Ten Tors: Dartmoor event's future 'is safe despite armed forces cuts'

One team on the moor
Image caption Teenagers in teams of six trek up to 55 miles (89km) in the Army-run event

The future of the annual Ten Tors event is secure despite governments savings planned for the armed forces, it has been claimed.

The two-day trek over Dartmoor involves youngsters aged between 14 and 19 trekking up to 55 miles (89km).

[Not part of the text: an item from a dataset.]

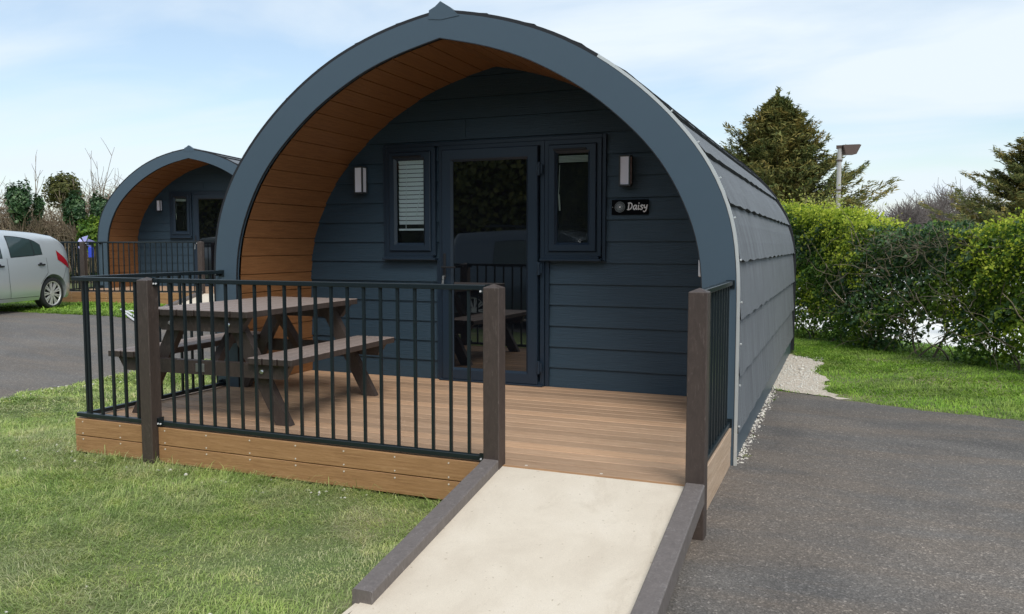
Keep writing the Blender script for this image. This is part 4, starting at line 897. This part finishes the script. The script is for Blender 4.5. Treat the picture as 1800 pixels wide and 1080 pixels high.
n = 52000; t = rng.uniform(size=n); p = L0+(L1-L0)*t[:, None]; hz = 2.0+.5*wob(np.stack([t*9, t*0, t*0], 1), 1.5); z = rng.uniform(0, 1, n)**.75*hz; dep = rng.uniform(.2, 1.5, n); P = np.stack([p[:, 0]+F_[0]*dep, p[:, 1]+F_[1]*dep, z], 1)
k = (wob(P, 1.6)+.6*wob(P+4, 4) > -.25); P = P[k]; put_leaves('foliage', tk, P, rng.normal(0, .8, P.shape)+np.array([.3, -.7, .5]), .085*rng.lognormal(0, .3, len(P)), m_ivy)
n = 9000; t = rng.uniform(size=n); p = L0+(L1-L0)*t[:, None]; z = rng.uniform(0, 1.7, n); dep = rng.uniform(0, .6, n); P = np.stack([p[:, 0]+F_[0]*dep, p[:, 1]+F_[1]*dep, z], 1); k = wob(P+11, 1.3) > .35; P = P[k]
put_leaves('foliage', tk, P, rng.normal(0, .8, P.shape)+np.array([.3, -.7, .5]), .07, m_hedge)
def ivy_bush(px, y0, y1, wpx, D, label, mat, n, asp=1.):
    zt, zb = zpx(y0, D), zpx(y1, D); c = at(px, (y0+y1)/2, D); t = plant('ivy_bush', label, 'bush', (c[0], c[1], zb), 'ivy clad bushes above the thicket'); r = wpx/FPX*D/2
    P, d = blob(n, (c[0], c[1], (zt+zb)/2), (r, r*.8, (zt-zb)/2), .42, .3); put_leaves('foliage', t, P, d+rng.normal(0, .5, P.shape)+np.array([0, 0, .3]), .085*rng.lognormal(0, .3, n), mat); seg = []
    for i in range(40): crooked((c[0], c[1], zb-.5), (rng.normal(0, .3), rng.normal(0, .3), 1), (zt-zb)*rng.uniform(.6, 1.2), .015, 6, .15, seg, .3)
    put_tubes('stems', t, seg, m_twig); return t
ivy_bush(33, 325, 392, 42, 22.5, 'dark ivy covered stump bush at far left above the car', m_ivy, 3600)
ivy_bush(68, 345, 385, 16, 22.8, 'small narrow ivy tuft between the two larger bushes', m_ivy, 800)
ivy_bush(112, 308, 360, 62, 24, 'rounded olive green bush top against the sky left of the distant pod', m_olive, 3400)
ivy_bush(132, 343, 395, 40, 22.6, 'dark green ivy clump below the olive bush', m_ivy, 3200)
ivy_bush(178, 345, 400, 44, 23, 'dark ivy clump close to the distant pod roof', m_ivy, 2600)
ivy_bush(165, 385, 440, 60, 22.2, 'green bush low behind the distant deck railing', m_hedge, 3200)
def sapling(px, yt, D, wpx, nst, label):
    c = at(px, 432, D); t = plant('bare_sapling', label, 'sapling', (c[0], c[1], .3), 'leafless saplings above the thicket'); seg = []
    for i in range(nst):
        x = rng.normal(0, wpx/FPX*D/3); p = np.array([c[0]+R_[0]*x, c[1]+R_[1]*x, .5]); H = (zpx(yt, D)-.5)*rng.uniform(.62, 1.0) if i else zpx(yt, D)-.5; s0 = len(seg)
        crooked(p, (R_[0]*x*.25, R_[1]*x*.25, 1), H, .022, 14, .05, seg, .22, .02)
        for j in range(s0+6, len(seg)):
            if rng.uniform() < .75: crooked(seg[j][:3], (R_[0]*rng.choice([-1, 1])*.5, R_[1]*rng.choice([-1, 1])*.5, 1), H*rng.uniform(.08, .22), .009, 5, .07, seg, .4, .03)
    put_tubes('trunk', t, seg, m_twig); return t
sapling(22, 275, 23, 62, 11, 'cluster of thin bare stems at the far left edge of the sky')
sapling(170, 257, 23.5, 26, 3, 'tall bare sapling rising just left of the distant pod')
sapling(195, 285, 23.8, 26, 6, 'thin bare stems next to the distant pod roof')
sapling(150, 330, 23.2, 60, 26, 'dense tan stems above the ivy beside the olive bush')
# far hedgerow closing the fields behind the pods
n = 26000; t = rng.uniform(size=n); x = -75+120*t; P = np.stack([x, 46+6*np.sin(x*.05)+rng.uniform(0, 2, n), -.27+rng.uniform(0, 1, n)**.8*(2.5+.5*wob(np.stack([x, x*0, x*0], 1), .5))], 1)
V, Fc = leaves(P, rng.normal(0, .6, P.shape)+np.array([0, -1, .4]), .34*rng.lognormal(0, .3, n)); tag(mesh_np('far_hedgerow', V, Fc, m_olive), 'far dull green hedgerow across the fields beyond the pods', 'hedgerow', None, 'stuff')
# dense field hedge behind the viewer, mirrored in the door glass
bh = plant('field_hedge', 'tall dark hedge behind the viewer, seen only as a reflection in the pod door', 'hedge', (-4, -15, -.27))
n = 30000; x = rng.uniform(-22, 14, n); z = rng.uniform(0, 1, n)*(6.4+.3*wob(np.stack([x, x*0, x*0], 1), .8)); P = np.stack([x, -15-rng.uniform(0, 1.2, n)+.4*wob(np.stack([x, z, x*0], 1), 1.), -.27+z], 1)
put_leaves('foliage', bh, P, rng.normal(0, .6, P.shape)+np.array([0, 1, .3]), .28, m_olive)
MB().box(-22, 14, -17.3, -16.6, -.27, 5.6).build('inner_growth', bh, m_bark)
# ------------------------------------------------------------------ small things
q = at(150, 431, 17.3)
bl = thing('plastic_pinwheel', 'lilac and blue plastic pinwheel tied behind the distant deck post', 'pinwheel', tuple(q))
mb = MB()
for k in range(6):
    a = k*math.pi/3+.3; c, s = math.cos(a), math.sin(a); u = Vector((R_[0], R_[1], 0)); p = Vector(q)+Vector((0, 0, .02)); v = Vector((0, 0, 1))
    mb.poly([p, p+(u*c+v*s)*.19+Vector((0, .03, 0)), p+(u*math.cos(a+.55)+v*math.sin(a+.55))*.15-Vector((0, .03, 0))])
mb.build('petals', bl, m_lilac); mb = MB().box(q[0]+.08, q[0]+.2, q[1]-.01, q[1]+.03, q[2]-.27, q[2]-.05, bev=.01); mb.build('blue_panel', bl, m_blue)
hs = []; hc = [(212, 547), (224, 551), (236, 556), (248, 559), (245, 552), (232, 549), (218, 551), (226, 556), (240, 562), (250, 566)]
W_ = [CAM+(lambda r: r*((.055-CAM[2])/r[2]))(F_+R_*(a-900)/FPX-U_*(b_-540)/FPX) for a, b_ in hc]
for a, b_ in zip(W_, W_[1:]): hs.append([a[0], a[1], gh(a[0])+.03, b_[0], b_[1], gh(b_[0])+.03, .022, .022])
o = put_tubes('garden_hose', None, hs, m_white); tag(o, 'thin white hose lying in loops on the grass before the distant deck', 'hose')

About 2,400 took part at the weekend.

It its organised and supervised by the Army, Territorial Army and Royal Navy.

Ten Tors director Brigadier Piers Hankinson said the Army was "committed" to the event and safety was paramount.

'We can react'

Despite government plans to restructure the Army and reduce its numbers from 102,000 to 82,000 by 2017 - while at the same time boosting reservist numbers from about 15,000 to 30,000 - Brig Hankinson said: "The Army is committed to running this in the future.

"The young people are my responsibility and I can call in navy helicopters and Army assets.

"In the worst case scenario, we can react and allow safety to be paramount."

Last weekend, teenagers in teams of six took part in the challenge, with the majority from schools and youth groups in the south-west of England.

They set off on Saturday, camping on the moor overnight and completing the trek on Sunday.